The existence of a reliable record of temperature, precipitation, and snowmelt over such a long period, the longest in the world at such high altitude, has proven invaluable for climatologists. So it was quite a shock when the Twitter account Extreme Temperatures Around The World alerted people elsewhere to what the Observatory's scientists already knew.
Snow thickness at the measuring station got down to about 3 centimeters (1 inch) overnight before experiencing a small rebound. However, as temperatures rose with the Sun, the remnant snow became so thin, despite heavy cloud cover, the sensor started spitting out near-random values.

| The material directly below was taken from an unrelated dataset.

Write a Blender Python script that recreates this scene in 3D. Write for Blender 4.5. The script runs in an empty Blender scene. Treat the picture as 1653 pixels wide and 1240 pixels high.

Before this year, the lowest snowpack ever recorded at Sonnblick in June was 120 centimeters (47 inches), with an average of 307 centimeters (121 inches) at the end of the month. This year it reached 39 centimeters (15 inches).

The timing of the thaw is affected not just by summer temperatures, but also by the depth of winter snow. Even factors like the amount of dust arriving from the Sahara play a part. Nevertheless, beating the previous record by almost 40 days is certainly not something that could have occurred under pre-Industrial climatic conditions, at least not in the last few million years.
Europe as a whole has been experiencing a very hot summer, with June close to the hottest ever recorded in many countries. Resulting lowland deaths from heatstroke are hard to track, but in the Italian Alps the tragedy has been more visible and dramatic, with a sudden glacier collapse killing at least six people two days ago.
Three days earlier Dr Giovanni Baccolo and Lander Van Tricht of the European Geophysical Union explained why 2022 was a perfect storm for Alpine glaciers. They note the melting is so extreme that “there is a risk that the graphs showing glacier balances will have to be rescaled.” All across the Alps snow is melting one to two months earlier than normal.
Most of the great rivers of Europe are fed by Alpine snowmelt through the summer and autumn. This year could see some of them run very low indeed if autumn rains are not unusually heavy.
It's not just Europe of course. This year, like every year recently, has been marked by a series of record-breaking heat events from one pole to another and in some of the most populated places on Earth.